Dianoia / IRCI Public Lecture: Honorary Professor Tony Coady
A. J. (TONY) COADY is Emeritus Professor of Philosophy at the University of Melbourne, Honorary Fellow in the Dianoia Institute of Philosophy and the Institute for Religion and Critical Inquiry at the Australian Catholic University, and Honorary Fellow in the Uehiro Centre, Oxford. He has an international reputation for his work in epistemology, ethics and applied philosophy, his book on Testimony having been particularly influential. He has played a significant part in the development of applied philosophy in Australia, and has also made numerous contributions from a philosophical perspective to public debate on contentious issues. In 2005 he gave the Uehiro Lectures on Practical Ethics in Oxford on “Messy Morality” and in 2012 the Leverhulme Lectures in Oxford on “Religion and Politics”. His books include Testimony: A Philosophical Study (Oxford University Press, 1992) Morality and Political Violence (Cambridge University Press, 2008) and Messy Morality: The Challenge of Politics (Oxford University Press, 2008). He is a Fellow of the Australian Academy of Humanities and also of the Australian Academy of Social Sciences.

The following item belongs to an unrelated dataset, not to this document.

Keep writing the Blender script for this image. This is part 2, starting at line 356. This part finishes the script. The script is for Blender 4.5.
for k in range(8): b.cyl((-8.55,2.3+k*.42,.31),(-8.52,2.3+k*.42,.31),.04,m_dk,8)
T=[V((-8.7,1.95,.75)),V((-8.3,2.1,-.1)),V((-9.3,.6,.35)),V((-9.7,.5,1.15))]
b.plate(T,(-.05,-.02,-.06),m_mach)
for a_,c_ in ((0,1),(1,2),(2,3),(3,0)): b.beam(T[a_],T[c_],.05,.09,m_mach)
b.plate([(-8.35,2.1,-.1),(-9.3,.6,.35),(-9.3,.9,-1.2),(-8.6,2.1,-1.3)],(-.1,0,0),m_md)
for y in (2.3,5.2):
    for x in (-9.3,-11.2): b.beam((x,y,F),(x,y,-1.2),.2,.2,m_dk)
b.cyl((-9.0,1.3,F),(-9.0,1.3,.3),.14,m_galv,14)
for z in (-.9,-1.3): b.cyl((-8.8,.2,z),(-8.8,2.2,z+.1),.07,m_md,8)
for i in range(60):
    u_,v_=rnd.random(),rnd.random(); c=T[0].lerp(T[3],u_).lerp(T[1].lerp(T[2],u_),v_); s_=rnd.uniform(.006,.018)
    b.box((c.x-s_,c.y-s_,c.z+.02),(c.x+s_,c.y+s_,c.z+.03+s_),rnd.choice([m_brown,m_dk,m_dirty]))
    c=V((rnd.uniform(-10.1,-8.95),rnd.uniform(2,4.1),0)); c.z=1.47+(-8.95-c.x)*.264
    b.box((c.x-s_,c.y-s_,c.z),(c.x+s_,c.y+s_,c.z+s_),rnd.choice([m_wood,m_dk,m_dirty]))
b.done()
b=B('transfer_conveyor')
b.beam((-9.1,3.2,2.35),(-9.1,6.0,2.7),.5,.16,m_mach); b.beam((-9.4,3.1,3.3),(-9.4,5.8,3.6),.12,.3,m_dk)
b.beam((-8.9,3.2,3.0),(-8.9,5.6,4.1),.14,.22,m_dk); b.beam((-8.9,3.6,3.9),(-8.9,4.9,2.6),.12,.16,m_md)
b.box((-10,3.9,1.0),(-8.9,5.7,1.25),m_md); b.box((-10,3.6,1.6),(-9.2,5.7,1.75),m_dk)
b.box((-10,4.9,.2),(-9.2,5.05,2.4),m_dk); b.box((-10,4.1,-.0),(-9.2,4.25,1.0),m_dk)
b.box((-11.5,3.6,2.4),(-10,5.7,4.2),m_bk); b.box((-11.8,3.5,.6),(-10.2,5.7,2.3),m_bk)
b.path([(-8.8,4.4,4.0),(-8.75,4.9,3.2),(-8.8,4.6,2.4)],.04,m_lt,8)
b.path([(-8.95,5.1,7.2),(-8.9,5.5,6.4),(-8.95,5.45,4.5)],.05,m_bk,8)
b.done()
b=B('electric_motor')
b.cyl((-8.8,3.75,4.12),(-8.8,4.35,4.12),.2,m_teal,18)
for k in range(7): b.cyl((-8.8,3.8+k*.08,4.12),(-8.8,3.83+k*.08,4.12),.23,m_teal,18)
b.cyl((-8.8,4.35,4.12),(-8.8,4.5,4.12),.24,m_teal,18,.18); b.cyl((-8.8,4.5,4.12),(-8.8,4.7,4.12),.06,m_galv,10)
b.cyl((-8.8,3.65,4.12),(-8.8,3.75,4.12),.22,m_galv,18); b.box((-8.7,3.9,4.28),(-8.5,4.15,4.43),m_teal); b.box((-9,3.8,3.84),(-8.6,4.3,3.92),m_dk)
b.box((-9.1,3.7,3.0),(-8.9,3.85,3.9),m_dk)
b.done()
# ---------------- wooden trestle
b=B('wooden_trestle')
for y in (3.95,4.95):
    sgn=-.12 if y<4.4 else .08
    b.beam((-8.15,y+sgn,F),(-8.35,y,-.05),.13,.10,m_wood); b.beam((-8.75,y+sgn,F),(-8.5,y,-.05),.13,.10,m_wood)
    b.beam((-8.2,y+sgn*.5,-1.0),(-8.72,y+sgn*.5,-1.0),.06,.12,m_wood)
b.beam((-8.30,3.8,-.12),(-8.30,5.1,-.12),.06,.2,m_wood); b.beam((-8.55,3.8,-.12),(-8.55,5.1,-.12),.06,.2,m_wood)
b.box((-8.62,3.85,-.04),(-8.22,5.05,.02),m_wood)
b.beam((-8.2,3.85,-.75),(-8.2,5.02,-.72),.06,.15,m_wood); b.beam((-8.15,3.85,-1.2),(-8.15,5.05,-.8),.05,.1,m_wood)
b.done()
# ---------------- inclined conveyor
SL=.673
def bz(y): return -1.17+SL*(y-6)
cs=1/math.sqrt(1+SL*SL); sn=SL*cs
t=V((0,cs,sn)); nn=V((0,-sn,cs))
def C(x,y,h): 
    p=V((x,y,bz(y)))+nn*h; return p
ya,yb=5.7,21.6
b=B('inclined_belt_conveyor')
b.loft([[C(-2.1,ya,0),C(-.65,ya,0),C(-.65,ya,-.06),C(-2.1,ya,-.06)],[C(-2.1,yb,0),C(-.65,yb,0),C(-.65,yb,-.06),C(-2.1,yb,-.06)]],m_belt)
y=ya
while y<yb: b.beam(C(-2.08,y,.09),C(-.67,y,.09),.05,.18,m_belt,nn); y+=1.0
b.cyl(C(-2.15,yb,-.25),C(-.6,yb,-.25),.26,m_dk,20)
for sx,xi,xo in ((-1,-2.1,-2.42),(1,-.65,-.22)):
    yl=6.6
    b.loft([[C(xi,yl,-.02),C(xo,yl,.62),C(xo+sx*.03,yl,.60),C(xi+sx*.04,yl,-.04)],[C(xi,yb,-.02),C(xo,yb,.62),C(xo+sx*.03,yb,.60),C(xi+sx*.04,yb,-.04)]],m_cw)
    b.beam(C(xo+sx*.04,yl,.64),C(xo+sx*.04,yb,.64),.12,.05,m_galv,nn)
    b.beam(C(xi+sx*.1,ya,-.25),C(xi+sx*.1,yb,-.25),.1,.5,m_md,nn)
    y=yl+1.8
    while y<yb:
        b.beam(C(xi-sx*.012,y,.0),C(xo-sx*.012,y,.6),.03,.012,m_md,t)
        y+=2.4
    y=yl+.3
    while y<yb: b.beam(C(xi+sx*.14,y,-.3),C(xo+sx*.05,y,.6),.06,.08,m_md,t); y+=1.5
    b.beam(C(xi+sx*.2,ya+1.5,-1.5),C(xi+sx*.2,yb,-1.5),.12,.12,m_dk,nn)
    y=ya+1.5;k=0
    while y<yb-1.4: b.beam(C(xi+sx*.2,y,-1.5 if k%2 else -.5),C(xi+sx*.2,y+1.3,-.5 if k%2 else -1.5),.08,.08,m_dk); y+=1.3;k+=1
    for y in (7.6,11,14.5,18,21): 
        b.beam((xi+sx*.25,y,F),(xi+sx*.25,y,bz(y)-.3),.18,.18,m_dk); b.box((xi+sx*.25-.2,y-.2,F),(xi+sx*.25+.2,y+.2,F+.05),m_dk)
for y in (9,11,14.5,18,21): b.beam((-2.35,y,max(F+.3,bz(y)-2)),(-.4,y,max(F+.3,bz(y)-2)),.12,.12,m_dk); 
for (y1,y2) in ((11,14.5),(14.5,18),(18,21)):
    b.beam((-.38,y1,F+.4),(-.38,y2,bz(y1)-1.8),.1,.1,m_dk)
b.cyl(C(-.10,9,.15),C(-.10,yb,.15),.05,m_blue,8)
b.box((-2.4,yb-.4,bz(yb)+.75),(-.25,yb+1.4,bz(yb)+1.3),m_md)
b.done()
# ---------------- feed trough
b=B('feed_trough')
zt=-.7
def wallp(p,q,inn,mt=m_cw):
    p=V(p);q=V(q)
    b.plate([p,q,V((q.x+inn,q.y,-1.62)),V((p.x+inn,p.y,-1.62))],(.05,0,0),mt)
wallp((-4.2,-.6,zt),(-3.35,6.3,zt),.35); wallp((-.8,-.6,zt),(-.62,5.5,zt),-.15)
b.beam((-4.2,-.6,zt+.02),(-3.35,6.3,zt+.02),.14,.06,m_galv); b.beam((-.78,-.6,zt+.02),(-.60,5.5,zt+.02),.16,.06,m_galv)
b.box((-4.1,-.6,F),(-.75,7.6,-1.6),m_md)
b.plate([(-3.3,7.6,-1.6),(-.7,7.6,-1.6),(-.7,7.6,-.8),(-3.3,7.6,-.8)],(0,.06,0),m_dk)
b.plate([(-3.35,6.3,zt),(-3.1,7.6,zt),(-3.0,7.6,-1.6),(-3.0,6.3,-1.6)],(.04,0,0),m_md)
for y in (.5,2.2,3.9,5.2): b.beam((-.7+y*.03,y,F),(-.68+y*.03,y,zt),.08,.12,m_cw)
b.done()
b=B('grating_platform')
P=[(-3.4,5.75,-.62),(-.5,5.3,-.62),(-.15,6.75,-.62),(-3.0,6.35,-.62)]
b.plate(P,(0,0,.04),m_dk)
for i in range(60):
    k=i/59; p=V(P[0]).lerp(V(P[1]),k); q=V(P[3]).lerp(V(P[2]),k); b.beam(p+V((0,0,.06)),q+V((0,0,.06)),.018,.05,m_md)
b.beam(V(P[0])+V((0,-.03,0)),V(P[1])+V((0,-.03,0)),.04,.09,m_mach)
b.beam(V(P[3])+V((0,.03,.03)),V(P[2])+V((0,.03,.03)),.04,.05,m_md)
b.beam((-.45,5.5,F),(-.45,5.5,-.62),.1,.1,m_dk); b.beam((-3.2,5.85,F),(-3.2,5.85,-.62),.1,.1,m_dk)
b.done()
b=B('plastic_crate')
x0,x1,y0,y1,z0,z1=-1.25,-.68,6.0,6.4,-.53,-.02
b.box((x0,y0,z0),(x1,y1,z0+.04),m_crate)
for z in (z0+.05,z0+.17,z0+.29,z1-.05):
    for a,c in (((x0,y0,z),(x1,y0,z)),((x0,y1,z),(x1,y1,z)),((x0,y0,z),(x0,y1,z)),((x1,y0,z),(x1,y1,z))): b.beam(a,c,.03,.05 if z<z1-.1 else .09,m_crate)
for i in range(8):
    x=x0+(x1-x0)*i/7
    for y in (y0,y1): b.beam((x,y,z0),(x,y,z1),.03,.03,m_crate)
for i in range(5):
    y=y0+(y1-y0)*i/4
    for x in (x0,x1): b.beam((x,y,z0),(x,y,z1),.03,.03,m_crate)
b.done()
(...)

Since the early years of the 21st century, the causes of war and of acts of terrorism have been strongly identified in the public mind with religion, and especially with the Muslim faith. This identification is in some ways unsurprising, but it relies upon a number of different but mutually reinforcing and long-standing cultural presuppositions. One is that religion itself has an inherent, distinctive, possibly unique tendency to promote violent acts; another is that, whatever about that, many past and present wars and terrorist acts were in fact wholly caused by specific religious commitments; another is that whatever the full story about causes may be, religion inevitably promotes particularly bad features of war and terrorism, such as their ferocity and duration. This talk will offer a critical appraisal of these presuppositions and their influence. It will discuss and assess William Cavanaugh’s influential rejection of the malign tendency of religion towards political violence and while sympathising with an element in his critique will reject his arguments that express radical scepticism about the concept of religion. It will examine claims and arguments by an assortment of theorists both those in favour of the causal connections between religion and violence and those against. Interestingly, religious and non-religious people can be found on both sides of the debate. Particular attention will be paid to the role of “absolutism” in the arguments for religion’s tendency to violence.